Decisions about water policy are inherently political.
Western states limit water use during droughts. Alabama, Georgia, and Florida have engaged in a long legal battle over who has rights to water from rivers. Places like Flint, Michigan, have made national headlines with dangerous drinking water.
In Mississippi this year, concerns about flood control are intensifying because of what's happening in the Delta and on the coast.
Democrats and Republicans alike are talking about water.
In a speech May 9 on the U.S. Senate floor, Republican Sen. Cindy Hyde-Smith of Mississippi said the federal government should complete a massive pump project that's designed to help drain water from the confluence of the Yazoo and Mississippi Rivers.
"Today's flooding in Mississippi should not be happening," Hyde-Smith said. "It's time for the federal government to step up and make good on its promises. It's time for the federal government to listen to the people in need of help and to help them."
In early April, U.S. Environmental Protection Agency Administrator Andrew Wheeler confirmed his agency is reconsidering a 2008 EPA decision to kill the pump project.
The administration of President George W. Bush rejected the pump project amid concerns about its potential impact on wetlands and wildlife. Opponents say huge pumps could worsen flooding downstream.
The late Republican Sen.
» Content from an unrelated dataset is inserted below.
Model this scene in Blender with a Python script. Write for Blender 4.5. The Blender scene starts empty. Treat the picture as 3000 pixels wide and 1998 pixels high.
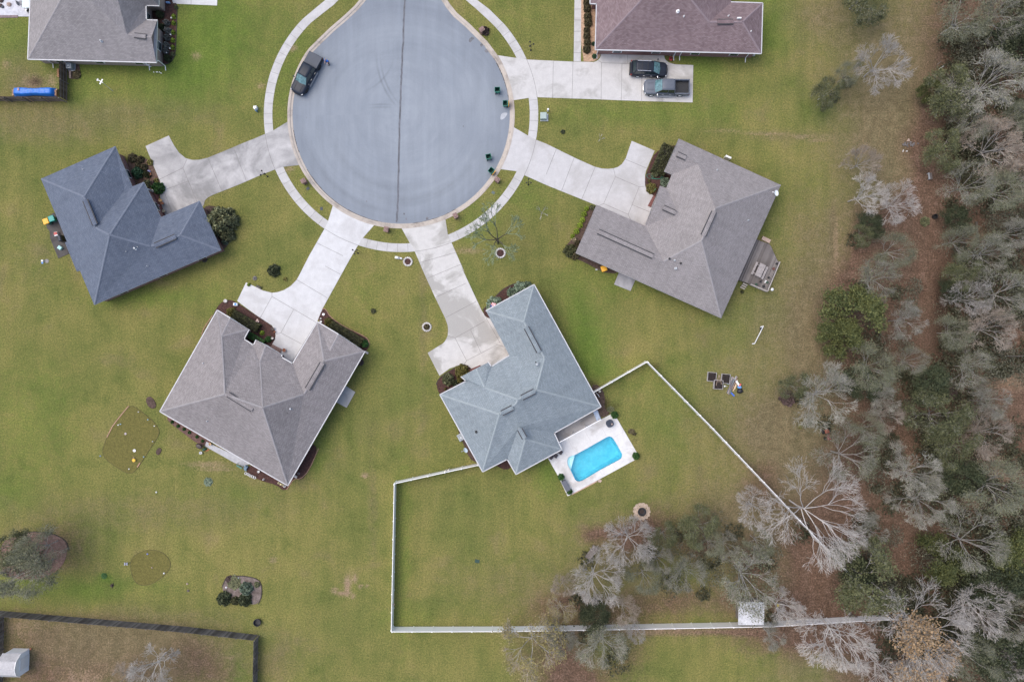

John McCain of Arizona once called the pump proposal for Mississippi "one of the worst projects ever conceived by Congress." Louie Miller, director of the Mississippi Sierra Club calls it "a special interest giveaway" and "an agricultural drainage project designed to drain wetlands so that a handful of large landowners can expand production on lands that regularly flood."
The pump proposal is supported by prominent Mississippi officials, including Gov. Phil Bryant, Lt. Gov. Tate Reeves and U.S. Sen. Roger Wicker, who are all Republicans, and U.S. Rep. Bennie Thompson, a Democrat whose district would be most affected.
The state's Democratic attorney general, Jim Hood, has expressed concerns about how federal flood management projects are affecting the Mississippi Gulf Coast. Hood last week publicly released a letter he sent to the U.S. Army Corps of Engineers about the opening of a spillway north of New Orleans.
"The opening of the Bonnet Carre Spillway on the Mississippi River by the Corps of Engineers has allowed freshwater and pollutants to flow through Lake Pontchartrain into the Mississippi Sound, killing dolphins and sea turtles and adversely impacting the seafood industry," Hood said in a statement.
Hood said he knows the Corps of Engineers is concerned about the potential for flooding around New Orleans.
"Meanwhile, our Delta farmers may not be able to plant a crop this summer," Hood said. "I want to make sure that the Corps is considering all of its options in flood management. Moreover, I want the federal government to know that the state of Mississippi intends to have it losses compensated or mitigated."